The National Institute for Standards and Technology (NIST) is soliciting laboratories to join an "interlaboratory study" of CG-MS (gas chromatography mass spectrometry) for seized drug analysis. The announcement that I received, in abbreviated form, reads:
Forensic Science Quality Assurance Program
Seized Drugs General Method for GC-MS Reporting Limits Study. . .
Study Design, Purpose, and Rationale
The goals of the study are 1) to capture the range of methods, instrumentation, and analytical approaches used in the community, 2) investigate mass spectral variability across methods, and 3) investigate how different reporting practices effect the limit of seized drug reporting.
Timeline and Commitment
Registration is currently open and will close on July 5, 2024. To participate in this study, laboratories must be accredited forensic laboratories based in the United States and have a valid Schedule I & II DEA license, a validated seized drug screening method using GC-MS, and a documented reporting practice. To be considered for the study, participants will be required to complete a pre-study questionnaire pertaining to the method that will be used for sample analysis. After acceptance into the study, participants will be provided a kit of 10 solutions containing mixtures of controlled substances and asked to analyze the solutions and report whether the analytes are present above their established reporting thresholds. Participants will also be required to report chromatographic peak height/area and retention time of each peak and provide the raw datafile from each run. Standards used for comparison will also be reported. [D]ue to a limited number of available kits, completion of the pre-study questionnaire does not guarantee acceptance into the study. . . .
Publication of Results
Upon closure of data entry, laboratories will receive a preliminary report containing a summary of reported data, consensus results, and a summary of analytes present in each mixture. [A] final report . . . will be made publicly available by Spring 2025. . . . NIST will not knowingly reveal laboratory identities associated with study results.
For questions, contact andrea.yarberry@nist.gov
To signup, go to: https://forms.gle/gPDU9aENHguPkw1D7
The effort is laudable, but one might ask why NIST is not beginning with a sampling frame of laboratories created to represent "the community" and then drawing a probability sample from this list. Will the laboratories that notice the announcement and ask to participate present the full "range of methods, instrumentation, and analytical approaches used in the community"? Will the volunteer sample be skewed toward higher quality labs? Will it include all the "different reporting practices [that] effect [sic] the limit of seized drug reporting [whatever this "limit" denotes in the population of laboratories]"?

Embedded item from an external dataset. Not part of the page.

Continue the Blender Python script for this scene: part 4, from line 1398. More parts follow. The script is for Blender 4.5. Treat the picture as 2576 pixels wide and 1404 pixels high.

Rigor in sampling may not be required to answer certain questions, but it seems relevant to determining what the sign-up form refers to as "the current landscape of GC-MS methods and associated reporting practices and how those factors effect [sic] the concentration of drug that is/is not ultimately reported." Certainly, it should be a consideration for the legal community if and when the results of the study are presented as an indication of "the known or potential rate of error" for GC-MS analysis as practiced in forensic-science laboratories (Daubert v. Merrell Dow Pharm., 509 U.S. 579, 594 (1993)).